When I first had to prepare a presentation for a Theatre class, I was searching for something different. Something other than famous playwrights, effective plays, and popular stage management. I was searching for something related to the youth in a way that will be able to make a change, because that is my goal in life.

While surfing on the internet, I found a quote that caught my attention: ‘There is no world without theatre’. What is this world for? Who builds it? Who is its future? And what makes this world a better place? I found the answer – the youth. Yes, the youth. Each one of us. Therefore, there is no youth without theatre. This is why I decided back then that my presentation would be about the importance of theatre in education. This is because I believe that education is the strongest weapon we can use to change the world.

In order to create a better world, memorising physics formulas, maths equations, poems, and the organs of a human body is not enough. It is crucial to understand what our world is all about, and it is also essential to be self-confident and creative, have empathy and communication skills, collaborate with others, learn to concentrate, know how to solve problems, trust each other, be disciplined, have fun sometimes and relax at others, have a strong memory, be aware of social issues, and appreciate the arts. In order to do all this, one must follow a drama education that has a physical, emotional, and social impact on us.

Drama Education is divided into steps that lead to success.


Taking risks in class and performing for an audience teaches students to trust their ideas and abilities. The confidence gained in drama applies to school, university, careers, and life in general.


Making creative choices, thinking of new ideas, and interpreting familiar material in new ways are essential to drama. Einstein said: ‘Imagination is more important than knowledge’.


Acting roles from different situations, time periods, and cultures promotes compassion and tolerance for others’ feelings and viewpoints.

Cooperation & Collaboration

Theatre combines the creative ideas and abilities of its participants. This cooperative process includes discussing, negotiating, rehearsing, and performing.

Concentration Skills

Drama enhances verbal and nonverbal expression of ideas. It improves voice projection, articulation of words, fluency with language, and persuasive speech. Listening and observation skills develop by playing drama games, being an audience, rehearsing, and performing.


Playing, practicing, and performing develop a sustained focus of mind, body, and voice, which also helps in other subjects and courses, and, again, life in general.

Problem solving

Students learn how to communicate the who, what, where, and why to the audience. Improvisation fosters quick-thinking solutions, which leads to greater adaptability in life.


Drama brings play, humour, and laughter to learning; this improves motivation and reduces stress.

Emotional Outlet

Pretend play and drama games allow students to express a range of emotions. Aggression and tension are released in a safe, controlled environment, reducing antisocial behaviours.


Many drama activities reduce stress by releasing mental, physical, and emotional tension.


The process of moving from ideas to actions to performances teaches the value of practice and perseverance. Drama games and creative movement improve self-control.


The social interaction and risk taking in drama develop trust in self, others, and the process.

Physical Fitness

Movement in drama improves flexibility, coordination, balance, and control.
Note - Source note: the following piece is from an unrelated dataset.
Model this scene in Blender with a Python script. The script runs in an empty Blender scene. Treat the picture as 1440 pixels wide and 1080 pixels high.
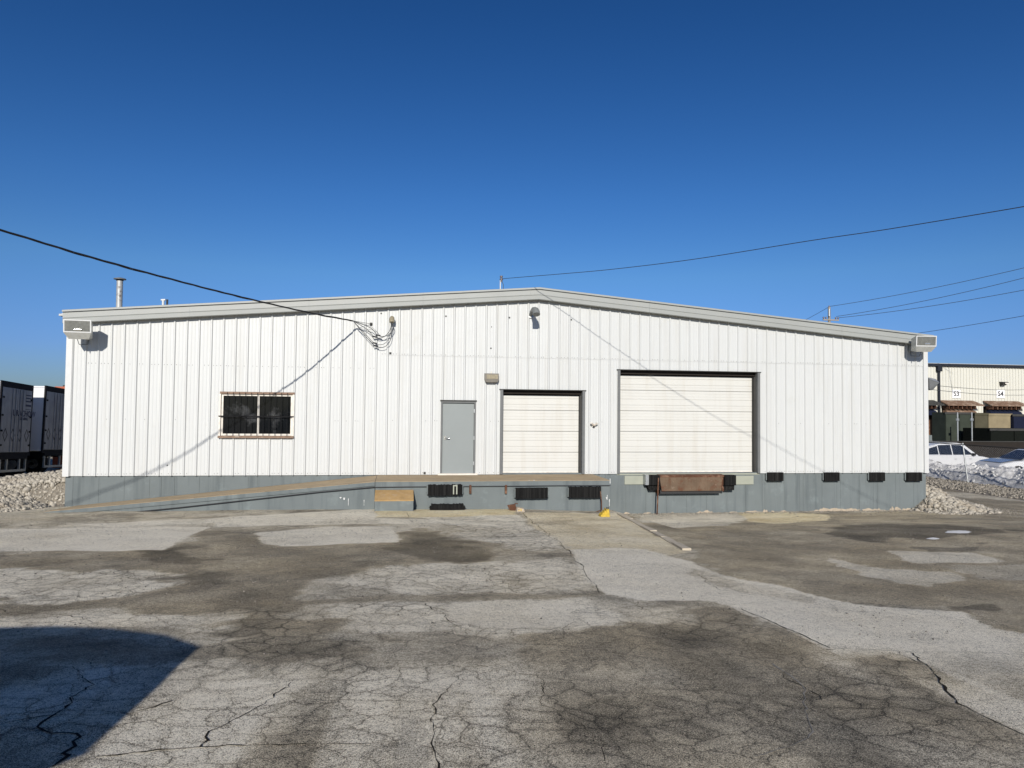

Rehearsing and performing words, movements, and cues strengthens this skill like a muscle.

Social Awareness

Legends, myths, poems, stories, and plays used in drama teach students about social issues and conflicts from cultures – past and present – all over the world.

Aesthetic Appreciation

Participating in and viewing theatre raises the appreciation for the art form. It is important to raise a generation that understands, values, and supports a theatre’s place in society.

Drama improves academic performances 

Several studies have demonstrated a correlation between drama involvement and academic achievement. In addition to having higher standardised test scores, students who participate in drama often improve reading comprehension, maintain better attendance records, and stay generally more engaged in class.

The College Entrance Examination Board reported student scores from 2001, 2002, 2004, and 2005 using data from the Student Description Questionnaire indicating student involvement in the arts. Here are the results:

  • Students involved in drama performance scored an average of 65.5 points higher on the verbal component and 35.5 points higher in the maths component of the SAT
  • Students who took courses in drama study or appreciation scored, on average, 55 points higher in the verbal  element and 26 points higher in maths than their non-arts classmates.
  • In 2005, students involved in drama performance outscored the national average SAT score by 35 points on the verbal portion and 24 points on the maths section.

Research also indicated that involvement in the arts increases student engagement and encourages consistent attendance. Here are the results:

  • Students considered to be at high risk for dropping out of high school cite drama as their motivation for staying in school.
  • Students who participate in the arts are three times more likely to win an award for school attendance than those who do not.

Drama Education doesn’t just boost the students’ confidence, it develops their communication skills, and makes them stronger people, but it also improves their academic performances. Drama Education is therefore essential for more successful scores and higher grades.